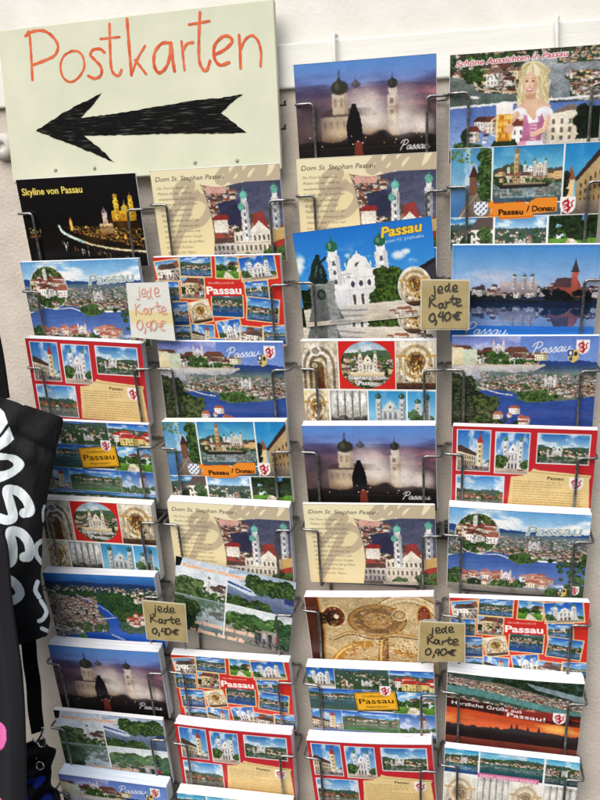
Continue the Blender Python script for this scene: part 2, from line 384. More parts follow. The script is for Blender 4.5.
def v_aerial(w, h, seed=1, k=4, dens=260, hs=None):
    """looking down on roofs"""
    p = P(w, h, (70, 78, 62), k); rg = random.Random(seed)
    p.noise(0, 0, w, h, .3, w * .1, h * .1, seed)
    p.town(0, w, 0, h, dens, hs or h * .05, seed); return p.photo(seed)

# ------------------------------------------------------------------ the card fronts (148 x 105 mm)
CW, CH = 148.0, 105.0
def d_skyline():
    p = P(CW, CH, (12, 10, 12)); p.rect(0, 0, CW, CH, (16, 14, 20), (8, 7, 8))
    rg = random.Random(3)
    p.poly([(0, 62), (40, 58), (70, 50), (148, 36), (148, 105), (0, 105)], (16, 13, 12))
    rd = bez([(44, 55), (48, 62), (62, 70), (84, 78), (112, 84), (148, 88)])
    for w_, c, al in ((5, (120, 90, 40), .35), (2.6, (190, 160, 90), .7), (1.2, (250, 244, 214), 1)): p.line(rd, w_, c, al)
    p.line(bez([(44, 55), (48, 62), (60, 69), (72, 74)]), 3.4, (150, 196, 190), .75); p.line(bez([(44, 55), (47, 62), (58, 68)]), 1.4, (226, 250, 246), .9)
    for i in range(330):
        t = rg.random() ** .8; x = 52 + 96 * t; y = 60 + 24 * t - rg.random() * (6 + 16 * t)
        p.ell(x, y, rg.uniform(.3, 1.3), rg.uniform(.3, 1.1), rg.choice([(190, 130, 40), (226, 176, 70), (120, 76, 24), (90, 100, 50), (150, 70, 30), (60, 40, 20)]), rg.uniform(.4, 1))
    for i in range(46):
        x = 40 + rg.random() * 100; y = 70 + (x - 40) * .25 + rg.random() * 7
        p.line([(x, y), (x + .4, y + rg.uniform(2, 7))], .7, rg.choice([(240, 236, 220), (180, 150, 90), (200, 206, 210), (140, 40, 40)]), rg.uniform(.4, .95))
    for i in range(30):
        p.ell(4 + rg.random() * 16, 56 + rg.random() * 12, rg.uniform(.4, 1.6), rg.uniform(.4, 1.4), rg.choice([(200, 120, 50), (120, 60, 30), (230, 190, 120)]), .8)
    for cx, cy, rx, ry, al in ((124, 56, 26, 14, .4), (92, 68, 30, 12, .35), (128, 74, 22, 10, .3)): p.ell(cx, cy, rx, ry, (190, 120, 30), al, .95)
    for i in range(260):
        t = rg.random() ** .6; x = 56 + 92 * t; y = 62 + 20 * t - rg.random() * (8 + 14 * t); p.rect(x, y, x + rg.uniform(.5, 2.4), y + rg.uniform(.4, 1.6), rg.choice([(236, 176, 66), (250, 214, 120), (190, 120, 40), (110, 80, 30), (40, 30, 20), (24, 18, 14)]), al=rg.uniform(.5, 1))
    p.rect(100, 42, 106, 66, (206, 190, 180), (150, 110, 80)); p.poly([(99, 42), (103, 35), (107, 42)], (140, 120, 130)); p.rect(95, 54, 112, 66, (200, 170, 130), (150, 110, 60))
    for i in range(9): p.rect(96 + i * 1.8, 57, 97 + i * 1.8, 60, (80, 50, 30))
    p.rect(112, 40, 142, 52, (236, 176, 30), (170, 110, 20))
    p.tower(119, 50, 6, 22, (250, 206, 50), (190, 130, 20), (214, 150, 30)); p.tower(137, 52, 6, 22, (250, 200, 40), (190, 130, 20), (214, 150, 30)); p.dome(129, 42, 8, 10, (210, 160, 40))
    p.rect(58, 50, 61, 60, (220, 170, 80)); p.poly([(57.5, 50), (59.5, 45), (61.5, 50)], (190, 120, 40))
    p.noise(0, 30, CW, CH, .3, 6, 4, 4)
    p.photo(3, .5, .2); p.text('Skyline von Passau', 5, 18, 7.8, (250, 226, 90), width=76, bold=.022); return p
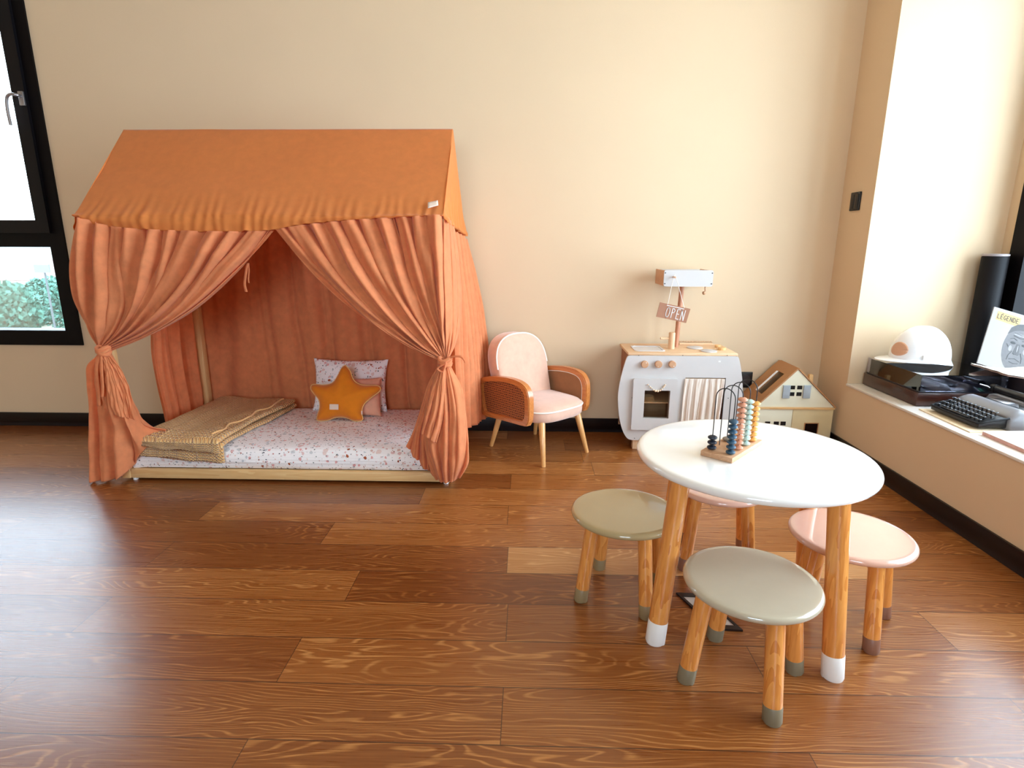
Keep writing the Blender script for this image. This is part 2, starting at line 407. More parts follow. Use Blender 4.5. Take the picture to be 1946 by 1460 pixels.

---

OBJECTIVE »
Within the listing above, copy each line that has the string "parts".

SOLUTION TO THIS TASK »
Continue the Blender Python script for this scene: part 2, from line 384. More parts follow. The script is for Blender 4.5.
Keep writing the Blender script for this image. This is part 2, starting at line 407. More parts follow. Use Blender 4.5. Take the picture to be 1946 by 1460 pixels.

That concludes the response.